Related Groups: Build Your Community Network

Product UpdatesJanuary 13, 2026
2 min readby Radius Team

Related groups management page showing linked communities
Link your group to similar communities

Communities don't exist in isolation. A running club might share members with a hiking group. A startup founders meetup could connect naturally with a product design community. Until now, there wasn't an easy way to surface these connections.

Connecting Groups Together #

Organizers can now link their group to other related communities on Radius. It's one-way linking—you choose which groups to feature, no approval needed from the other side.

When you add a related group, it appears on your group page, giving your members an easy path to discover similar communities they might enjoy.

Why This Matters #

The feature serves two purposes:

For organizers: You can curate a network of communities that complement yours.
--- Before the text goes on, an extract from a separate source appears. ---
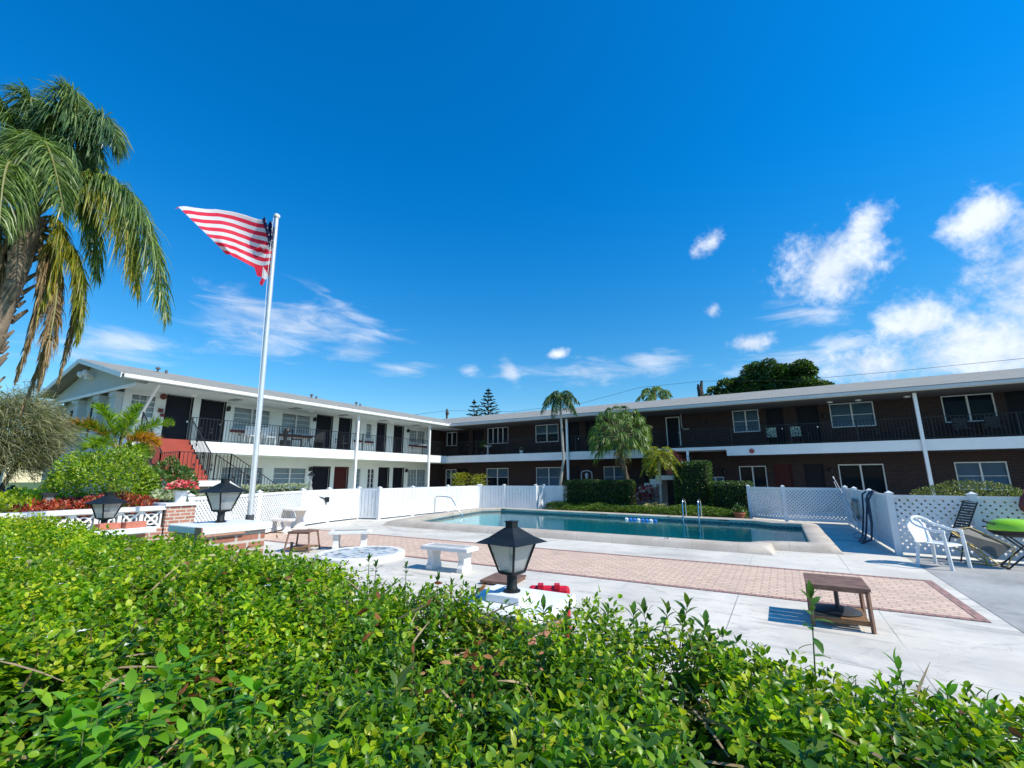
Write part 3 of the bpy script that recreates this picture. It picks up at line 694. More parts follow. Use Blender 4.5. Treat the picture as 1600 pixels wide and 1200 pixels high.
sheet(rf, [(-3.8, 3.902, 6.015), (33, 3.902, 6.015), (33, 8.1, 4.975), (-7.95, 8.1, 4.975)], .07)
rfo = rf.build('roof', shingles, RW)
w = MB(); w.box(.40, -.38, 4.78, 33, -.34, 4.93); w.box(.5, -.48, 4.80, 33, -.38, 4.815); w.box(.5, -.485, 4.815, 33, -.47, 4.92); w.build('gutter', mat('gutter_grey_white', (.55, .57, .57), .5, .06, 2), rfo)
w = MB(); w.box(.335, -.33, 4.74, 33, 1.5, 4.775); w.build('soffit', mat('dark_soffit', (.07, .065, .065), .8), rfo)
w = MB(); w.box(.34, -.50, 4.80, .52, -.34, 4.96); w.build('gutter_corner', white, rfo)
w = MB(); w.prism([(0.002, 0), (13.15, 0), (13.15, 1.5), (0.002, 1.5)], Z1+.002, ZF-.002); w.prism([(13.15, 0), (16.37, 0), (16.37, 1.5), (13.15, 1.5)], 2.78, ZF-.002); w.prism([(16.37, 0), (33, 0), (33, 1.5), (16.37, 1.5)], Z1+.002, ZF-.002)
w.build('balcony_slab', white, RW)
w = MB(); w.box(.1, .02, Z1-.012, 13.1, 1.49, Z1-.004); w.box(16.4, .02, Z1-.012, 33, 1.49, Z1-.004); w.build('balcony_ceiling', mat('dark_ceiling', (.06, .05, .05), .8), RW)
for x in (8.45, 23.27):
    w = MB(); w.box(x-.055, -.13, 0, x+.055, -.02, 4.79); w.build('post', white, RW)
railing(RW, [(.05, .05, ZF), (13.3, .05, ZF)], .86, post_every=2.4); railing(RW, [(14.3, .05, ZF), (33, .05, ZF)], .86, post_every=2.4)
w = MB(); w.lathe([(0, 0), (.11, 0), (.11, .015), (0, .015)], (0, 0, 0), 12); w.xf(Matrix.Translation((17.4, -.005, 2.68)) @ Matrix.Rotation(R_(90), 4, 'X')); w.build('fascia_medallion', mat('medallion_red', (.35, .06, .06), .5), RW)
w = MB(); w.box(-7.4, 7.9, 0, 33, 8.0, 4.8); w.build('back_wall', brickD, RW)
for x in (16.6, 17.6, 19.2): w = MB(); w.lathe([(.12, 0), (.1, -.05), (0, -.07)], (x+4, .7, 4.74), 12); w.build('ceiling_light', mat('lamp_white2', (.6, .6, .58), .3), RW)

# ---------------------------------------------------------------- left stair
ST = thing('staircase', 'red-painted outdoor staircase with white landing and black iron rails, against the white wing', 'staircase', (1.5, -15, 0))
w = MB(); n = 8; X1 = 1.75
for k in range(n):                                        # upper flight climbs towards the building (-x)
    z0 = 1.5+(ZF-1.5)*k/n; z1 = 1.5+(ZF-1.5)*(k+1)/n; x1 = X1-(X1-.02)*k/n; x0 = X1-(X1-.02)*(k+1)/n
    w.box(x0, -16.35, z0-.28, x1, -14.95, z1-.002)
w.build('upper_flight', redp, ST)
w = MB(); w.box(X1, -16.5, 1.33, 3.0, -14.9, 1.5); w.build('landing', white, ST)
w = MB()
for k in range(8):                                        # lower flight runs down along the wing (+y)
    z1 = 1.5*(1-k/8.0)-.19; y0 = -14.9+.27*k
    w.box(1.95, y0, max(0, z1-.30), 2.95, y0+.27, z1)
w.build('lower_flight', white, ST)
w = MB(); w.add([(2.95, -14.9, 1.5), (2.95, -12.6, 0.0), (2.95, -13.15, 0.0), (2.95, -14.9, 1.15), (3.02, -14.9, 1.5), (3.02, -12.6, 0.0), (3.02, -13.15, 0.0), (3.02, -14.9, 1.15)], [(0, 3, 2, 1), (4, 5, 6, 7), (0, 1, 5, 4), (1, 2, 6, 5), (2, 3, 7, 6), (3, 0, 4, 7)]); w.build('stringer', white, ST)
w = MB(); w.box(1.9, -16.3, 0, 2.8, -15.1, 1.33); w.build('landing_pier', mat('grey_brown_wall', (.25, .22, .2), .8), ST)
railing(ST, [(X1, -16.4, 1.5), (2.95, -16.4, 1.5), (2.95, -14.9, 1.5)], .86, post_every=1.3)
railing(ST, [(2.95, -14.9, 1.5), (2.95, -12.6, 0.1)], .86, post_every=2.4); railing(ST, [(2.0, -14.9, 1.5), (2.0, -12.6, 0.1)], .86, post_every=2.4)
railing(ST, [(X1, -14.95, 1.55), (0.0, -14.95, ZF)], .86, post_every=1.9); railing(ST, [(X1, -16.4, 1.55), (0.0, -16.4, ZF)], .86, post_every=1.9)
railing(ST, [(-.05, -14.85, ZF), (-.05, -13.75, ZF)], .86, post_every=1.1)
# ---------------------------------------------------------------- stair of the brick wing
S2 = thing('staircase', 'shaded outdoor staircase with white stepped edge, against the brick wing behind the palms', 'staircase', (13, -.6, 0))
w = MB()
for k in range(9):
    w.box(11.2+.27*k, -1.2, .0, 11.2+.27*(k+1), -.15, .18*(k+1))
w.build('flight', mat('stair_grey', (.3, .3, .29), .8), S2)
w = MB()
for k in range(9): w.box(11.2+.27*k, -1.28, max(0, .18*(k+1)-.40), 11.2+.27*(k+1)-.001, -1.202, .18*(k+1)+.02)
w.build('stepped_edge', white, S2)
w = MB(); w.box(13.63, -1.28, 1.42, 15.0, -.02, 1.62); w.build('landing', white, S2)
w = MB()
for k in range(6): w.box(14.9-.0-.16*k, -.02+.0*k, 1.62+.2*k, 13.6, .9-.12*k+.5, 1.62+.2*(k+1))
w.build('upper_flight', mat('red_stair_dull', (.33, .06, .04), .6), S2)
railing(S2, [(11.3, -1.24, .2), (13.63, -1.24, 1.62), (15.0, -1.24, 1.62)], .86, post_every=2)
w = MB(); w.box(14.62, -.1, 1.62, 14.72, 0.0, 2.77); w.build('newel_post', white, S2)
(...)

If you run a Python meetup, linking to a data science group or a general tech community helps your members find more of what they're interested in.

For members: Instead of searching blindly, they get curated recommendations from organizers who understand what their community is about.

Building a Network #

The real power comes when multiple groups link to each other. A web of connected communities starts to form—what we think of as a community network. Members can hop between related groups, finding new events and people with shared interests.

This is how local scenes develop. Not through algorithms, but through organizers recognizing natural connections and making them visible.

Getting Started #

Head to your group settings and look for the Related Groups section. You can search for and add any group on Radius. The groups you add will appear on your group page immediately.